EXERCISE: Write out the entire listing below exactly, with the pictures left out.

# # # # # # #

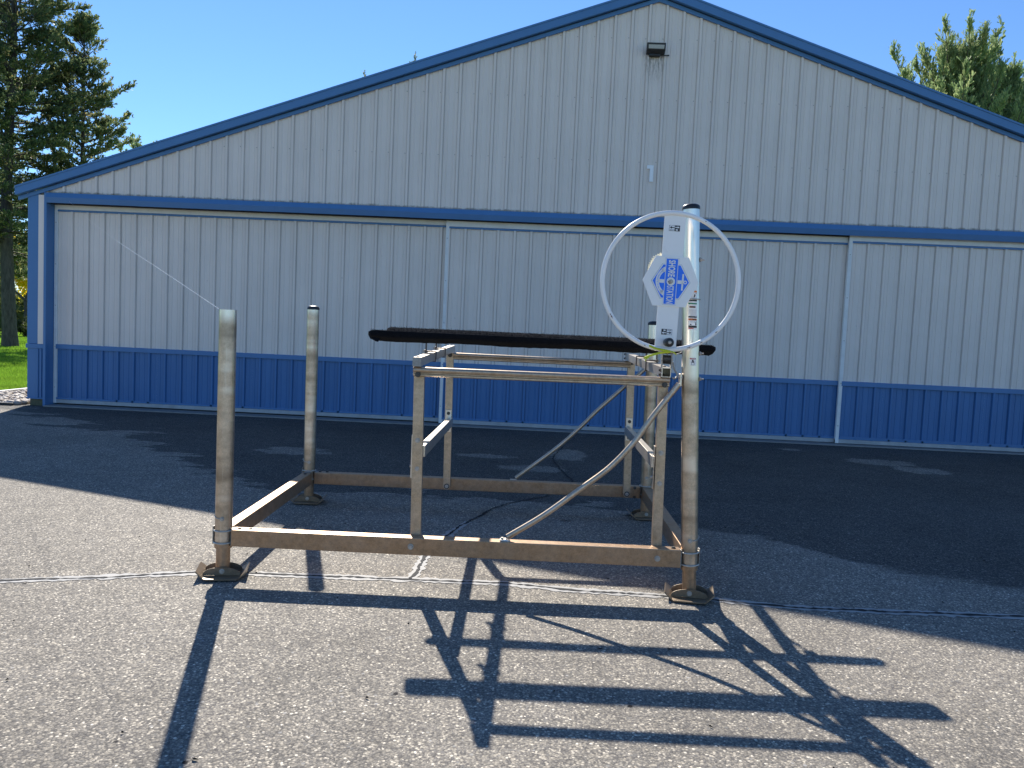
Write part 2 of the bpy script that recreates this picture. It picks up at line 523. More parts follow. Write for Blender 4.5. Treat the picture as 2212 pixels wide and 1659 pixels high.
def text_geom(s, w, h, bold=0.0):
    """flat glyph mesh normalised to a w x h box centred on the origin -> (verts2d, faces)"""
    cu = bpy.data.curves.new('glyphs', 'FONT')
    cu.body = s
    cu.offset = bold
    cu.resolution_u = 3
    o = bpy.data.objects.new('glyphs', cu)
    col.objects.link(o)
    dg = bpy.context.evaluated_depsgraph_get()
    me = bpy.data.meshes.new_from_object(o.evaluated_get(dg))
    vs = [(v.co.x, v.co.y) for v in me.vertices]
    fs = [tuple(p.vertices) for p in me.polygons]
    bpy.data.objects.remove(o); bpy.data.curves.remove(cu); bpy.data.meshes.remove(me)
    x0 = min(v[0] for v in vs); x1 = max(v[0] for v in vs); y0 = min(v[1] for v in vs); y1 = max(v[1] for v in vs)
    vs = [((x - (x0 + x1) / 2) / (x1 - x0) * w, (y - (y0 + y1) / 2) / (y1 - y0) * h) for x, y in vs]
    return vs, fs

# ------------------------------------------------------------------ ground
NX = 90
gv, gf = [], []
ang = [2 * math.pi * i / NX for i in range(NX)]
rad = [0.0, 30, 80, 200, 600, 1500]
gv.append((0, 20, -0.035))
for rr in rad[1:]:
    for a in ang:
        gv.append((rr * math.cos(a), 20 + rr * math.sin(a), -0.035))
for k in range(NX):
    gf.append((0, 1 + k, 1 + (k + 1) % NX))
for q in range(len(rad) - 2):
    for k in range(NX):
        a = 1 + q * NX + k; b = 1 + q * NX + (k + 1) % NX
        gf.append((a, a + NX, b + NX, b))
tag(mesh_obj('ground', gv, gf, 'lawn'), kind='structure')
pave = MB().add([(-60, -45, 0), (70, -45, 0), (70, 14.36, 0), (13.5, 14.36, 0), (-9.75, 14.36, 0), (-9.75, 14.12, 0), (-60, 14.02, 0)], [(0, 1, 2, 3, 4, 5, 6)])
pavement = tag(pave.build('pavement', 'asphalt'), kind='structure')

def ribbon(name, pts, w, z, mat, parent, seed, jit=0.3, step=0.03, wob=0.004, sub=None):
    rnd = random.Random(seed)
    P = [Vector((x, y, 0)) for x, y in pts]
    res = []
    for a, b in zip(P[:-1], P[1:]):
        n = max(1, int((b - a).length / step))
        for i in range(n):
            res.append(a.lerp(b, i / n))
    res.append(P[-1])
    off = 0.0; vs = []; fs = []
    for i, p in enumerate(res):
        d = (res[min(i + 1, len(res) - 1)] - res[max(i - 1, 0)]).normalized()
        nn = Vector((-d.y, d.x, 0))
        off = off * 0.86 + rnd.uniform(-wob, wob)
        ww = w * (1 + rnd.uniform(-jit, jit)) / 2
        if callable(sub): ww *= sub(i / len(res))
        c = p + nn * off
        a = c + nn * ww; b = c - nn * ww
        vs += [(a.x, a.y, z), (b.x, b.y, z)]
        if i:
            k = 2 * i
            fs.append((k - 2, k - 1, k + 1, k))
    return mesh_obj(name, vs, fs, mat, parent)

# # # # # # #

WRITTEN SOLUTION:
Write part 2 of the bpy script that recreates this picture. It picks up at line 523. More parts follow. Write for Blender 4.5. Treat the picture as 2212 pixels wide and 1659 pixels high.
def text_geom(s, w, h, bold=0.0):
    """flat glyph mesh normalised to a w x h box centred on the origin -> (verts2d, faces)"""
    cu = bpy.data.curves.new('glyphs', 'FONT')
    cu.body = s
    cu.offset = bold
    cu.resolution_u = 3
    o = bpy.data.objects.new('glyphs', cu)
    col.objects.link(o)
    dg = bpy.context.evaluated_depsgraph_get()
    me = bpy.data.meshes.new_from_object(o.evaluated_get(dg))
    vs = [(v.co.x, v.co.y) for v in me.vertices]
    fs = [tuple(p.vertices) for p in me.polygons]
    bpy.data.objects.remove(o); bpy.data.curves.remove(cu); bpy.data.meshes.remove(me)
    x0 = min(v[0] for v in vs); x1 = max(v[0] for v in vs); y0 = min(v[1] for v in vs); y1 = max(v[1] for v in vs)
    vs = [((x - (x0 + x1) / 2) / (x1 - x0) * w, (y - (y0 + y1) / 2) / (y1 - y0) * h) for x, y in vs]
    return vs, fs

# ------------------------------------------------------------------ ground
NX = 90
gv, gf = [], []
ang = [2 * math.pi * i / NX for i in range(NX)]
rad = [0.0, 30, 80, 200, 600, 1500]
gv.append((0, 20, -0.035))
for rr in rad[1:]:
    for a in ang:
        gv.append((rr * math.cos(a), 20 + rr * math.sin(a), -0.035))
for k in range(NX):
    gf.append((0, 1 + k, 1 + (k + 1) % NX))
for q in range(len(rad) - 2):
    for k in range(NX):
        a = 1 + q * NX + k; b = 1 + q * NX + (k + 1) % NX
        gf.append((a, a + NX, b + NX, b))
tag(mesh_obj('ground', gv, gf, 'lawn'), kind='structure')
pave = MB().add([(-60, -45, 0), (70, -45, 0), (70, 14.36, 0), (13.5, 14.36, 0), (-9.75, 14.36, 0), (-9.75, 14.12, 0), (-60, 14.02, 0)], [(0, 1, 2, 3, 4, 5, 6)])
pavement = tag(pave.build('pavement', 'asphalt'), kind='structure')

def ribbon(name, pts, w, z, mat, parent, seed, jit=0.3, step=0.03, wob=0.004, sub=None):
    rnd = random.Random(seed)
    P = [Vector((x, y, 0)) for x, y in pts]
    res = []
    for a, b in zip(P[:-1], P[1:]):
        n = max(1, int((b - a).length / step))
        for i in range(n):
            res.append(a.lerp(b, i / n))
    res.append(P[-1])
    off = 0.0; vs = []; fs = []
    for i, p in enumerate(res):
        d = (res[min(i + 1, len(res) - 1)] - res[max(i - 1, 0)]).normalized()
        nn = Vector((-d.y, d.x, 0))
        off = off * 0.86 + rnd.uniform(-wob, wob)
        ww = w * (1 + rnd.uniform(-jit, jit)) / 2
        if callable(sub): ww *= sub(i / len(res))
        c = p + nn * off
        a = c + nn * ww; b = c - nn * ww
        vs += [(a.x, a.y, z), (b.x, b.y, z)]
        if i:
            k = 2 * i
            fs.append((k - 2, k - 1, k + 1, k))
    return mesh_obj(name, vs, fs, mat, parent)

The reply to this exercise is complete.